Supplying 14 percent of customers electric demand, Massachusetts Municipal Light Plants (MLPs) are not required to comply with the Commonwealth’s Renewable Portfolio Standard or Clean Energy Standard. Both standards aim to reduce emissions from the electric sector by requiring increasing shares of electric sales to the other 86 percent of Massachusetts customers to be derived from renewable resources like wind or solar.
Instead, starting in 2030 MLPs will be required to follow the provisions of the Greenhouse Gas Emissions Standard that does not require additional renewable resources for compliance. While MLPs could choose to meet the GGES with wind and solar, they are not required to, and could meet the Greenhouse Gas Emissions Standard with no additional wind or solar generation. AEC’s recent presentation on the topic demonstrates that requiring MLPs to comply with the Renewable Portfolio Standard would result in substantially higher levels of wind and solar in the Commonwealth today and into the future.

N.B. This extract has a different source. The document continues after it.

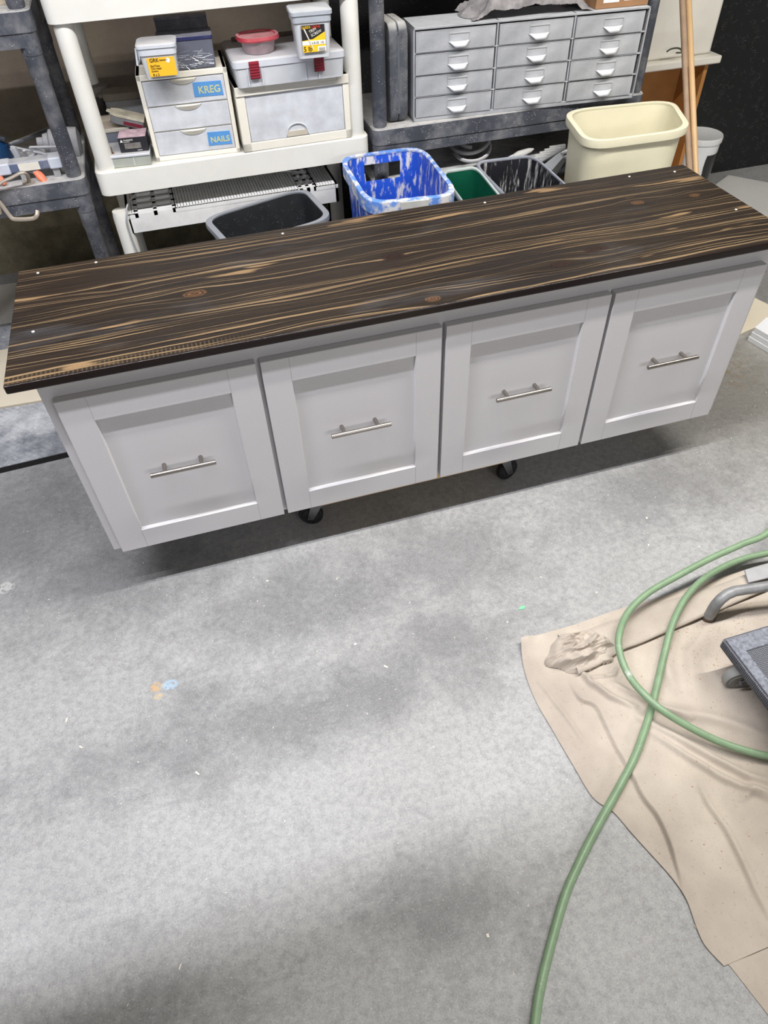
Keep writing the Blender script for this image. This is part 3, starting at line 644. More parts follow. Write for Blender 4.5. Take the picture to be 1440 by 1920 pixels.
m.tube([O(24, 277), O(33, 292), O(33, 300)], .011, 8); p = O(36, 300); m.tube([p, (p.x, by, Zl)], .008, 8); p = O(106, 298, .02); m.tube([p, (p.x, p.y, Zl)], .008, 8)
m.build('lattice', M('dusty_white_plastic', (176, 178, 184), .6, dust=.7, dustc=(205, 204, 200)), br)
mt = thing('polisher', 'grey cylindrical dusty motor lying across the shelf behind the dark post', 'power tool', (0, 0, 0))
p0 = ony(70, 268, 1.33); p1 = ony(152, 268, 1.33); ax = (p1-p0); 
def axl(mb, prof, P, A, n=28):
    A = A.normalized(); q = A.cross(Vector((0, 0, 1))).normalized(); w_ = q.cross(A)
    return mb.loft([[P+A*t+q*math.cos(2*PI*k/n)*r+w_*math.sin(2*PI*k/n)*r for k in range(n)] for t, r in prof])
L = ax.length
m = MB(); axl(m, [(0, .012), (.0, .016), (.018, .017), (.02, .026), (.035, .030), (.04, .040), (L*.62, .042), (L*.64, .039), (L*.68, .047), (L*.94, .047), (L, .030)], p0, ax); m.build('motor_body', M('dusty_motor_grey', (142, 142, 146), .6, dust=.5, spot=.8, var=.15), mt)
MB().box((p0.x+p1.x)/2-.03, (p0.x+p1.x)/2+.03, 1.31, 1.36, Zl, p0.z-.02).build('grip', M('dusty_dark_grip', (84, 84, 88), .6), mt, bevel=.006)
rd = thing('steel_rod', 'thin dark steel rod leaning across the shelf towards the post', 'rod', (0, 0, 0))
q0, q1 = ony(18, 272, 1.38), ony(112, 234, 1.50); MB().tube([q0, q1], .007, 10).build('rod_shaft', M('dark_dusty_rod', (78, 80, 86), .5, dust=.5), rd)
bl = thing('hand_tool', 'dark blue rounded tool with grey handle at the far left edge', 'tool', (0, 0, 0))
q = ony(-2, 292, 1.32); m = MB(); m.lathe([(.001, -.05), (.035, -.045), (.045, -.01), (.04, .03), (.02, .045), (.001, .048)], q); m.build('blue_body', M('dark_blue_plastic', (22, 60, 98), .35), bl)
MB().tube([q+Vector((-.03, 0, .03)), q+Vector((.01, 0, .055)), q+Vector((.04, -.01, .045))], .010, 10).build('handle', M('charcoal_handle', (50, 54, 62), .5), bl)
def spring_clamp(label, u0, v0, u1, v1, y, grp='orange spring clamps'):
    k = thing('spring_clamp', label, 'clamp', (0, 0, 0), 0, None)
    a, b_ = ony(u0, v0, y), ony(u1, v1, y-.02); m = MB(); m.tube([a, a.lerp(b_, .5), b_], [.012, .014, .007], 10, .6); m.build('orange_jaw_tip', M('orange_plastic', (232, 110, 62), .45, dust=.35), k)
    m = MB(); m.tube([a+Vector((-.05, .05, -.012)), a+Vector((-.02, .02, .0)), a], .008, 8); m.build('handle', M('dusty_clamp_grey', (170, 168, 166), .6, dust=.6), k)
spring_clamp('orange tipped spring clamp pointing forward, right of the beige C clamp', 68, 322, 87, 343, 1.14)
spring_clamp('orange tipped spring clamp at the far left, under the striped tool', -12, 326, 10, 345, 1.14)
cc = thing('locking_clamp', 'beige metal locking C clamp gripping the front of left shelf', 'clamp', (0, 0, 0))
beige = M('worn_beige_metal', (176, 164, 150), .45, .3, dust=.3, var=.15)
Y1 = 1.075
up_ = [ony(-14, 362, Y1), ony(2, 343, Y1), ony(22, 333, Y1), ony(40, 324, Y1), ony(50, 327, Y1+.01), ony(54, 338, Y1+.03), ony(56, 350, Y1+.04)]
m = MB(); m.tube(spline(up_, 5), .0065, 10, .7); m.build('upper_jaw', beige, cc)
MB().lathe([(.001, 0), (.018, 0), (.018, .004), (.010, .007), (.008, .012), (.001, .012)], (ony(57, 352, 1.118).x, 1.120, .7027)).build('swivel_pad', beige, cc)
m = MB(); m.tube(spline([ony(-8, 372, Y1), ony(3, 384, Y1), ony(18, 404, Y1), ony(28, 411, Y1), ony(60, 410, Y1+.02), ony(69, 404, Y1+.02), ony(70, 395, Y1+.03)], 5), .0065, 10, .7); m.build('lower_jaw', beige, cc)
MB().tube([ony(-16, 345, Y1), ony(-10, 372, Y1), ony(-4, 400, Y1)], .012, 10).build('body', beige, cc)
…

According to data analysis performed by the Massachusetts Climate Action Network, just 2 percent of total MLP electric sales were derived from renewable energy sources in 2020. In contrast, Clean Energy Standard requires investor-owned utilities (National Grid, Eversource, and Unitil) to certify 20 percent of their electric sales as renewable in 2020. In 2030, Clean Energy Standard requires investor-owned utilities to have 60 percent renewable electric sales; MLP’s requirement for wind and solar derived resources will still be zero.
MLP’s exemption from the Renewable Portfolio Standard hinders the Commonwealth’s efforts to meet statewide climate targets and supports MLP’s continued reliance on fossil fuel resources.